Retype the complete listing exactly as it appears.

-*-*-

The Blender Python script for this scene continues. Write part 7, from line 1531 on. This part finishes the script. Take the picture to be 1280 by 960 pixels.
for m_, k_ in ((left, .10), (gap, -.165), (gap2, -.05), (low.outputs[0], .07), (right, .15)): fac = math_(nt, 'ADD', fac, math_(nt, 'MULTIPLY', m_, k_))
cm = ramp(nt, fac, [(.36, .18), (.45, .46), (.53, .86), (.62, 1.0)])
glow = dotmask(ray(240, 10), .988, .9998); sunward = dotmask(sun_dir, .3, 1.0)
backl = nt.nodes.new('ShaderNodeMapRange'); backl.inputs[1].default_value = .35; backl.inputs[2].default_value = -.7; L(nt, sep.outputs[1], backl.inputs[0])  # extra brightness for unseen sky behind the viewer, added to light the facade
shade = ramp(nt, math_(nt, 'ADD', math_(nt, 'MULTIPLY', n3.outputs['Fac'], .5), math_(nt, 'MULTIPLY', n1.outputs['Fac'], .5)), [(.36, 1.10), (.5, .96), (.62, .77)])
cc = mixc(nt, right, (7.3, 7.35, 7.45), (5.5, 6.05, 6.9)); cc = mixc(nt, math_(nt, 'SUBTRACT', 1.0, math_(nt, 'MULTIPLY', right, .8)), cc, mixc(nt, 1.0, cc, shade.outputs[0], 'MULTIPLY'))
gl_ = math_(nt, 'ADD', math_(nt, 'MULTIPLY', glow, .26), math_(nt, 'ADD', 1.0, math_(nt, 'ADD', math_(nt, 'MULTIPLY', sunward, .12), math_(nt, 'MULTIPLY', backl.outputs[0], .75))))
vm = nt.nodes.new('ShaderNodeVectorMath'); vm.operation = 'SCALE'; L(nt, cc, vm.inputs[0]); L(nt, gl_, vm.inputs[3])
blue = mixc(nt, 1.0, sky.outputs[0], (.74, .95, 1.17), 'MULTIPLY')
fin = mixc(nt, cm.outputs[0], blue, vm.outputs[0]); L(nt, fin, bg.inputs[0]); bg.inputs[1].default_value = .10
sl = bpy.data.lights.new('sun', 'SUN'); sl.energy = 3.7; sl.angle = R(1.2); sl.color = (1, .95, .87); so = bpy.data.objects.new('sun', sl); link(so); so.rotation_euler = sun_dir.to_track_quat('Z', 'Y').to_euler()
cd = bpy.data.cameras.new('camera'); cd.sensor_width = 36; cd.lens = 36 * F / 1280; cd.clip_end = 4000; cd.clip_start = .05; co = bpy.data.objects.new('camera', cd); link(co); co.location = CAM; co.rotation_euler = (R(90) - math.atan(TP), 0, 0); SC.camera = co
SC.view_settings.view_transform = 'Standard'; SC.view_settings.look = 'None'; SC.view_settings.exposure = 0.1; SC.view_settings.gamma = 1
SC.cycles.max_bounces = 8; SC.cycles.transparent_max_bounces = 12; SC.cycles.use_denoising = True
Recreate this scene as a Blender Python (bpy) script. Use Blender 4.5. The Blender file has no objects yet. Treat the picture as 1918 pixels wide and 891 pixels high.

-*-*-

▶ [CORRECT OUTPUT]
The Blender Python script for this scene continues. Write part 7, from line 1531 on. This part finishes the script. Take the picture to be 1280 by 960 pixels.
for m_, k_ in ((left, .10), (gap, -.165), (gap2, -.05), (low.outputs[0], .07), (right, .15)): fac = math_(nt, 'ADD', fac, math_(nt, 'MULTIPLY', m_, k_))
cm = ramp(nt, fac, [(.36, .18), (.45, .46), (.53, .86), (.62, 1.0)])
glow = dotmask(ray(240, 10), .988, .9998); sunward = dotmask(sun_dir, .3, 1.0)
backl = nt.nodes.new('ShaderNodeMapRange'); backl.inputs[1].default_value = .35; backl.inputs[2].default_value = -.7; L(nt, sep.outputs[1], backl.inputs[0])  # extra brightness for unseen sky behind the viewer, added to light the facade
shade = ramp(nt, math_(nt, 'ADD', math_(nt, 'MULTIPLY', n3.outputs['Fac'], .5), math_(nt, 'MULTIPLY', n1.outputs['Fac'], .5)), [(.36, 1.10), (.5, .96), (.62, .77)])
cc = mixc(nt, right, (7.3, 7.35, 7.45), (5.5, 6.05, 6.9)); cc = mixc(nt, math_(nt, 'SUBTRACT', 1.0, math_(nt, 'MULTIPLY', right, .8)), cc, mixc(nt, 1.0, cc, shade.outputs[0], 'MULTIPLY'))
gl_ = math_(nt, 'ADD', math_(nt, 'MULTIPLY', glow, .26), math_(nt, 'ADD', 1.0, math_(nt, 'ADD', math_(nt, 'MULTIPLY', sunward, .12), math_(nt, 'MULTIPLY', backl.outputs[0], .75))))
vm = nt.nodes.new('ShaderNodeVectorMath'); vm.operation = 'SCALE'; L(nt, cc, vm.inputs[0]); L(nt, gl_, vm.inputs[3])
blue = mixc(nt, 1.0, sky.outputs[0], (.74, .95, 1.17), 'MULTIPLY')
fin = mixc(nt, cm.outputs[0], blue, vm.outputs[0]); L(nt, fin, bg.inputs[0]); bg.inputs[1].default_value = .10
sl = bpy.data.lights.new('sun', 'SUN'); sl.energy = 3.7; sl.angle = R(1.2); sl.color = (1, .95, .87); so = bpy.data.objects.new('sun', sl); link(so); so.rotation_euler = sun_dir.to_track_quat('Z', 'Y').to_euler()
cd = bpy.data.cameras.new('camera'); cd.sensor_width = 36; cd.lens = 36 * F / 1280; cd.clip_end = 4000; cd.clip_start = .05; co = bpy.data.objects.new('camera', cd); link(co); co.location = CAM; co.rotation_euler = (R(90) - math.atan(TP), 0, 0); SC.camera = co
SC.view_settings.view_transform = 'Standard'; SC.view_settings.look = 'None'; SC.view_settings.exposure = 0.1; SC.view_settings.gamma = 1
SC.cycles.max_bounces = 8; SC.cycles.transparent_max_bounces = 12; SC.cycles.use_denoising = True
Recreate this scene as a Blender Python (bpy) script. Use Blender 4.5. The Blender file has no objects yet. Treat the picture as 1918 pixels wide and 891 pixels high.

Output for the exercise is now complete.